Re: Gtk::Text widget
- From: Derek Simkowiak <dereks kd-dev com>
- To: Havoc Pennington <hp redhat com>
- Cc: James William Carlson <jcarlson stanford edu>, gtk-list gnome org
- Subject: Re: Gtk::Text widget
- Date: Tue, 18 Jul 2000 21:18:21 -0700 (PDT)
-> > The big one is Havoc's new text widget, originally based on the
-> > TkText widget. It is very featureful, and Owen added Pango support, but
-> > it is a huge memory hog (just like the TkText widget).
->
-> I think "memory hog" is an overstatement; last time I measured it the
-> overhead without tags was less than 3 bytes per character, including
-> all memory used by the GTK process
Whoa! 3 bytes per character? Whatever happened to the 40-byte
overhead of every tag toggle (and every Line parent node)?
Also, what about search (esp. regex) operations? I think regex
searching is a requirement of a good text widget; this is easy to do on a
gapped text buffer, but requires splicing together the entire character
buffer when your text is in a tree (does it not?). If I remember
correctly, the TkText has a simple search that it does by looking at the
characters of the next node/line but no regex search.
-> unrelated to the widget).
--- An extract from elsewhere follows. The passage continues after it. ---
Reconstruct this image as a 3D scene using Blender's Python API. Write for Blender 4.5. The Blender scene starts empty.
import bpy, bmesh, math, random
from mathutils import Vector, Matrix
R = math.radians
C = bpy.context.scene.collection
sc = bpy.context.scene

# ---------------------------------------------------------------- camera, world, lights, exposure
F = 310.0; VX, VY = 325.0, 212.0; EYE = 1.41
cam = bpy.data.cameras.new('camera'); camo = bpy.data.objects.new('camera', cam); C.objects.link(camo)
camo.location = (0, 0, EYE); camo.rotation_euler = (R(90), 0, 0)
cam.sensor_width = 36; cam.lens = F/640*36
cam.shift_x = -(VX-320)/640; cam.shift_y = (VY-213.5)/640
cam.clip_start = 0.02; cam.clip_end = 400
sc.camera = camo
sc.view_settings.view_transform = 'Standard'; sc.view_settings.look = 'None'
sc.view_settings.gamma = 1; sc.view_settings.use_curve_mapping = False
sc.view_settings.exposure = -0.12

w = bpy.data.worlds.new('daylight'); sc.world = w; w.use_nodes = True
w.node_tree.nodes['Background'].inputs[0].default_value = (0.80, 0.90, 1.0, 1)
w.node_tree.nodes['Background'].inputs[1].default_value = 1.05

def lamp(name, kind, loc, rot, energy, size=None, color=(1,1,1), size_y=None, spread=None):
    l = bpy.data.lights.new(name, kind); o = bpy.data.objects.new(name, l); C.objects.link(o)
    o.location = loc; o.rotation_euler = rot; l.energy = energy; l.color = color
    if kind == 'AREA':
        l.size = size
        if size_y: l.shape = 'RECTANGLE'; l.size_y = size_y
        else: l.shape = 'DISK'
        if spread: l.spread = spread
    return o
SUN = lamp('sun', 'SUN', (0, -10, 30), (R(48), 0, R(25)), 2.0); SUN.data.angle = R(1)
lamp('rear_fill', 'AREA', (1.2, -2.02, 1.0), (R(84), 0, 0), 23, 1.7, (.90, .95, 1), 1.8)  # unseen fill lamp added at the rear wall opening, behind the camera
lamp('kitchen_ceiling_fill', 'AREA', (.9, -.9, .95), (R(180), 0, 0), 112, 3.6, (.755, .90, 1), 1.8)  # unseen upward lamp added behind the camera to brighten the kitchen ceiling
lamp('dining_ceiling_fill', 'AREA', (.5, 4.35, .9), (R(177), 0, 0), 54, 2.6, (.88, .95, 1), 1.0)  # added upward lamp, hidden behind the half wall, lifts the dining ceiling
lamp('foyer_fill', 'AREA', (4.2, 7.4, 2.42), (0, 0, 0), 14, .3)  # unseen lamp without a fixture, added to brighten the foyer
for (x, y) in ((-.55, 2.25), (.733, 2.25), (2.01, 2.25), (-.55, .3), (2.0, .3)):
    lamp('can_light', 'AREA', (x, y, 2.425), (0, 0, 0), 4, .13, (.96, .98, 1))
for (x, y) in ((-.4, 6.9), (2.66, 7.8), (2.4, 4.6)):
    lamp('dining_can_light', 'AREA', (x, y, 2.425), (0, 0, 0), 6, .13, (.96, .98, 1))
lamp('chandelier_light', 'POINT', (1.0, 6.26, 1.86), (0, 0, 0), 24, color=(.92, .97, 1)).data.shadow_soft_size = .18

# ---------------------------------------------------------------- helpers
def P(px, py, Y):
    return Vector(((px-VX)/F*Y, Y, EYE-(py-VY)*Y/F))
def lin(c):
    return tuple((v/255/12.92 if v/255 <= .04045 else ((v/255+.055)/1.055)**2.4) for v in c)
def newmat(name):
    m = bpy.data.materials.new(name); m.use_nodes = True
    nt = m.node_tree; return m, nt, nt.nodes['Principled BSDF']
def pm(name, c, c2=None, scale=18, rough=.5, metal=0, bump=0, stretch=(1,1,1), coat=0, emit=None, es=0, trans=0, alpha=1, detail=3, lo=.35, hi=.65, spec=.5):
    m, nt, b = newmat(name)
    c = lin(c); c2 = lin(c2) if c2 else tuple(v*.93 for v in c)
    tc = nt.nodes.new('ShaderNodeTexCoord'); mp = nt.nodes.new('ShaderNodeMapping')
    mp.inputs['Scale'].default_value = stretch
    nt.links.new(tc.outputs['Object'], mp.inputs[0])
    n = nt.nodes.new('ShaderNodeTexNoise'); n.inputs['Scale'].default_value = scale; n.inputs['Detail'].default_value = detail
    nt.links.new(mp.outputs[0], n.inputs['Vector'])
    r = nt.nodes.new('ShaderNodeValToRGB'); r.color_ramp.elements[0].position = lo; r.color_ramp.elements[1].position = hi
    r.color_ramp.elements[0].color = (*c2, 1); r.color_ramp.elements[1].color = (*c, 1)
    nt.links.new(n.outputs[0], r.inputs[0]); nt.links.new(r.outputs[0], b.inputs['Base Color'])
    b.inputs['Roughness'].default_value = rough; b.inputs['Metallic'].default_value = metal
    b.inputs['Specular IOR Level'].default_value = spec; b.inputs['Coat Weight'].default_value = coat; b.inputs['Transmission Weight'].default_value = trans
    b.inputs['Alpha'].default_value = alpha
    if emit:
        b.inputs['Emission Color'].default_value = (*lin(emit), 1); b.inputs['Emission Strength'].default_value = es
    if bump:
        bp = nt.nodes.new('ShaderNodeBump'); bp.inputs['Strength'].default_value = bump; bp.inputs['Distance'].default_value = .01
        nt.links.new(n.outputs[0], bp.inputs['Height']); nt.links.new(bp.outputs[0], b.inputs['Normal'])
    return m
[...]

Using lots and lots of tags could double
-> your memory usage, but probably not much worse than that.
Can you post your numbers from MemProf? Both with and without
tags, if possible... I'm really very curious about this.
I don't currently have a dev environment where I can muck up my
Gtk+ libraries/headers with the CVS version, so I haven't seen it in a
while.
-> Anyway, the full story IMHO is that yes the widget uses more memory
-> than it has to for simple buffers, but in exchange you get a robust,
-> scaleable widget.
How does your new-and-improved version handle Unicode? I've been
planning on letting the user select between an 8-bit (ASCII), 16-bit
(UCS-2), and 32-bit (UCS-4) gapped text buffer for internal storage. At 3
bytes per character, you must only be using one byte for encoding?